Reflections on The Cybercultures Reader Word Cloud

The word cloud I've generated on The Cybercultures Reader has the most ground to cover in terms of sheer content; the anthology contains 44 chapters and 787 pages. I thought that this might result in the themes being more rhizomatic and less centralized around a few key terms, but it appears that, generally speaking, the same word cloud structure has emerged here. The "foundational" cyberculture studies topics of identity and communities are represented among the larger words, and there is also a significant emphasis on the cyborg (especially as formulated in Haraway's "A Cyborg Manifesto"). I'm a little surprised by how big "human" is, but there are multiple book sections that engage directly with questions of the human (Cyberbodies, Cyberlife, and Beyond Cybercultures are probably the most directly related).

As in the word cloud for Critical Cyberculture Studies, the thematic organization of the book as determined by the editors also shows up here, with terms such as "feminism," "political," "A-Life," "bodies," and "posthuman" appearing. The "Popular Cybercultures" section gets a little buried, and I suspect that's mostly due to its focus on individual pop culture artifacts (such as comic books and Lara Croft's media franchise). However, "cyborg," "media," and "identity" do get at the core issues of that section, even if the specific artifacts aren't as well represented.
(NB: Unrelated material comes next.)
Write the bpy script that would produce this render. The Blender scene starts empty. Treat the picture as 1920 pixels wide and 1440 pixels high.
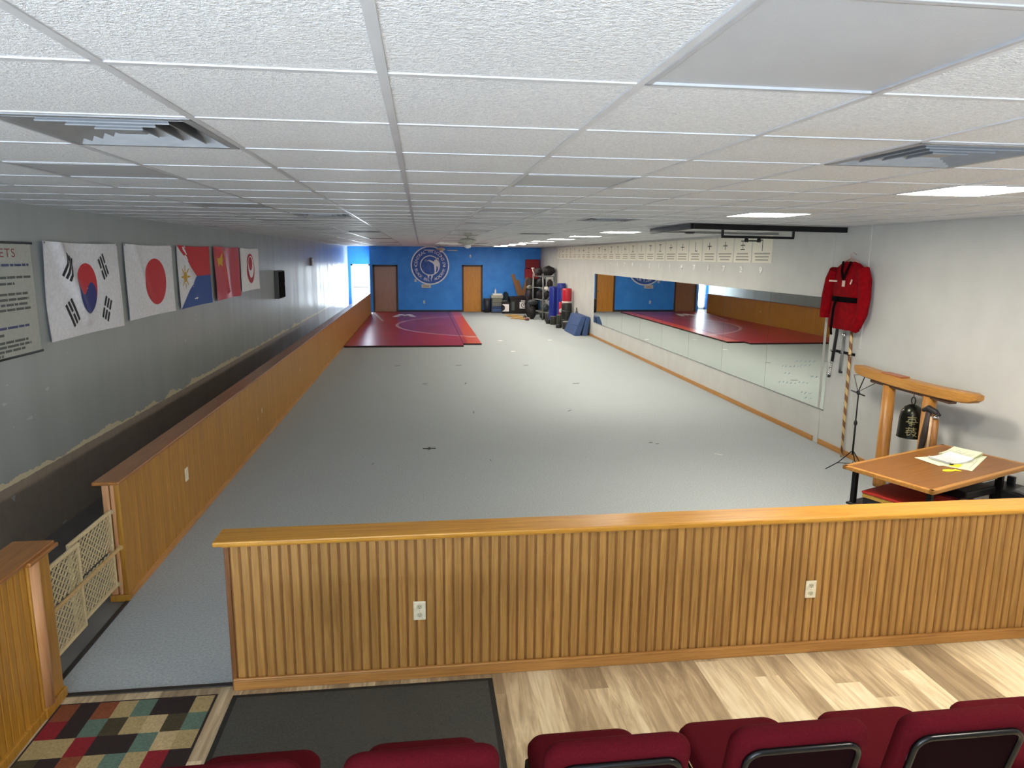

As I discussed earlier, I think there's potential for word cloud generation to unpack some of the "hidden themes" of a text: themes that are not selectively foregrounded by the editors or individual authors, in other words. However, in my case, it's as much a question of what I'm selectively recording as much as what actually shows up repeatedly in the text (and also how I interpret it). I tried to maintain as much balance and accuracy as I could, but of course it's a subjective process. I did notice that themes like "surveillance" were popping up in places that I might not have initially expected (before reading, I might have attributed "surveillance" primarily to the Cyberpolitics section). It would be interesting (if work-intensive) to do a section-by-section breakdown and compare word clouds across sections along with the overall cloud. It'd also be cool to compare across readers and see what kinds of coding and interpretation were going on as people read.